Par ailleurs, bien que le problème de la durée vocalique n’ait jamais été abordé dans une optique comparative mettant en jeu divers dialectes arabes, les moyennes calculées ci-dessus, sur la base des résultats obtenus par différents chercheurs partageant, certes, le même objet de travail (i.e. caractérisation de la durée des voyelles brèves vs longues en arabe) mais divergeant de manière considérable quant à la méthodologie utilisée (origine dialectale des sujets, corpus utilisés, choix de la (ou des) variable(s) dépendante(s) etc.), permettent d’observer une tendance générale que nous retrouvons dans nos données. Celle-ci consiste à remarquer qu’en moyenne les voyelles brèves et/ou longues présentent d’une zone dialectale à l’autre des différences de durée remarquables. Afin de caractériser au niveau statistique ces écarts, nous avons reporté dans le tableau 52 les rapports VL/VB calculés pour chaque parler, sur la base desquels un T-test a été effectué.

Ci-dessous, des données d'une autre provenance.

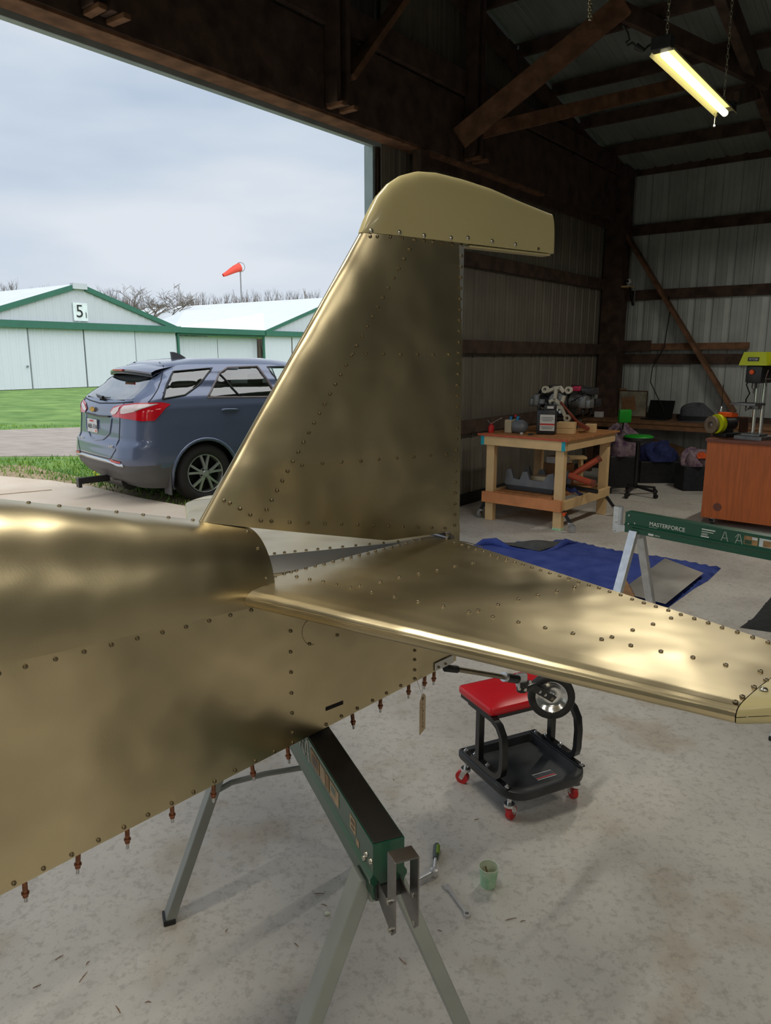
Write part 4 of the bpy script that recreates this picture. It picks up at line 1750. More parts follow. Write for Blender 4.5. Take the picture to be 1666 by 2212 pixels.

Rapports VL/VB moyens par pays (tous timbres et tous locuteurs confondus) | |||
Maghreb | Moyen-Orient | ||
Maroc | 1.8 | Syrie | 2.3 |
Algérie | 2.0 | Liban | 2.6 |
Tunisie | 2.0 | Jordanie | 2.1 |
Moyenne des Rapports VL/VB par zone | |||
1.9 | 2.3 |
La variable indépendante est ici la zone dialectale et l’analyse statistique révèle que les rapports mis en oeuvre dans l’une et l’autre des deux zones dialectales sont significativement différents T (3, 2,35) = 2.50 (p = .04), les parlers orientaux attestant des rapports significativement plus élevés que les parlers du Maghreb. Cela signifie que dans les parlers du Moyen-Orient, l’opposition de durée vocalique s’établit de manière plus contrastée qu’au Maghreb, où l’on constate néanmoins que, même au Maroc, cette opposition subsiste.
Pour ce calcul, nous n’avons pas retenu les durées obtenues par Al-Ani (1970), lequel postule que la durée des voyelles brèves en arabe irakien est de 300 ms. Ce résultat étant — comme nous l’avons déjà mentionné précédemment — non-significatif du fait de la méthodologie utilisée par l’auteur.